Cerco di proporre personaggi variegati, complessi, in cui elementi vecchi e nuovi si scontrano, si incontrano e si miscelano. In All’ombra dei fiori di jacaranda (Salani, 2013), zoppa e orfana, la siciliana Arabella (non Agatina, e neanche Santuzza) si costruisce una vita a sua misura: coltiva la propria mente, studia, viaggia, mette al mondo un figlio senza essere sposata… Nell’Uroboro di corallo, l’ultrasettantenne Anastasia, nata e cresciuta nell’isola, depressa per l’abbandono del marito, impara finalmente l’arte della disobbedienza (non è mai troppo tardi!) e pian piano si inventa una vita nuova. Nel raccontare storie che si svolgono in Sicilia, vorrei indurre il lettore a riflettere, a diffidare degli stereotipi, ad allargare la sua visuale. Accolgo in questo la lezione di Pirandello che mostra, in tutta la sua opera, la complessità variegata del reale e denuncia con vigore dissacratorio l’oppressione esercitata dai luoghi comuni e dai pregiudizi.

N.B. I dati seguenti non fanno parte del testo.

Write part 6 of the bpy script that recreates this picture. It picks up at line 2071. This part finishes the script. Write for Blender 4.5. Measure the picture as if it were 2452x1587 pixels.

L’autore agrigentino scandalizza il suo pubblico, ne fa vacillare le certezze, capovolgendo i cliché, proponendo una Sicilia che non è “Sicilia”, creando personaggi che sono “uno, nessuno e centomila”: la vita, afferma, è fluida, non deve sclerotizzarsi in una forma. Il protagonista di Quando si è qualcuno (Pirandello, 1933), il celebre poeta prigioniero dell’immagine creata dai suoi estimatori, finisce col trasformarsi in monumento. «Bisognerebbe che la vita fosse invece come una piuma. Ma sì! Mantenere, continuamente, l’anima come in uno stato di fusione: per non farla rapprendere, irrigidire», auspica un personaggio di Diana e la Tuda ([1926] 1971, p. 76) e, nella stessa commedia, lo scultore Giuncano, ossessionato dalla loro fissità, finisce per distruggere le statue che lui stesso ha scolpito.